В каждом сезоне вскрывается одна из сторон загибающегося Балтимора, один из “институтов”: банда наркоторговцев, морской порт, городская администрация, школьная система, газетное издательство. Такое “вскрытие” подкидывает столько пищи для размышлений, что я уже вторые сутки подряд пытаюсь ее переварить.
“Прослушка” получила высшие отзывы кинокритиков, многие признают ее “величайшим из когда-либо созданных телевизионных сериалов”. Но — в то же время она не получила массовой популярности. Я сам узнал о сериале из какого-то интервью Барака Обамы.
Кому-то “Прослушка” может показаться слишком муторной, слишком медленной в развитии, а переплетение сюжетных линий и множество персонажей взорвут мозг (особенно если пропустишь что-то по невнимательности), но блин, такова цена реализма. И оно того стоит. Рекомендую смотреть на английском, только с русскими сабами, т.к. даже многие американцы не понимают речи героев из-за обилия уличного жаргона.
А герои просто незабываемые. Чего стоит один только Омар. “Ay yo. Omar! Omar’s coming yo!”. Или жутчайшая Снупп. Лестер Фриман. “Сделка” Джо. Брат Музон. Баблз. А МакНалти, будучи основной занозой своего начальства, доставлял мне больше всего радости.
Ниже — кусочек интервью с Дэвидом Саймонсом, по которому становится понятно, как ему удалось создать лучший сериал в мире.
My standard for verisimilitude is simple and I came to it when I started to write prose narrative: fuck the average reader. I was always told to write for the average reader in my newspaper life. The average reader, as they meant it, was some suburban white subscriber with two-point-whatever kids and three-point-whatever cars and a dog and a cat and lawn furniture. He knows nothing and he needs everything explained to him right away, so that exposition becomes this incredible, story-killing burden. Fuck him. Fuck him to hell.
Beginning with Homicide, the book, I decided to write for the people living the event, the people in that very world. I would reserve some of the exposition, assuming the reader/viewer knew more than he did, or could, with a sensible amount of effort, hang around long enough to figure it out. I also realized — and this was more important to me — that I would consider the book or film a failure if people in these worlds took in my story and felt that I did not get their existence, that I had not captured their world in any way that they would respect.

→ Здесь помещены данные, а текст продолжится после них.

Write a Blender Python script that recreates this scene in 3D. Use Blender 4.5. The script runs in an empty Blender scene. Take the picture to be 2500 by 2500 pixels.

Make no mistake — with journalism, this doesn’t mean I want the subjects to agree with every page. Sometimes the adversarial nature of what I am saying requires that I write what the subjects will not like, in terms of content. But in terms of dialogue, vernacular, description, tone — I want a homicide detective, or a drug slinger, or a longshoreman, or a politician anywhere in America to sit up and say, Whoa, that’s how my day is. That’s my goal. It derives not from pride or ambition or any writerly vanity, but from fear. Absolute fear. Like many writers, I live every day with the vague nightmare that at some point, someone more knowledgeable than myself is going to sit up and pen a massive screed indicating exactly where my work is shallow and fraudulent and rooted in lame, half-assed assumptions.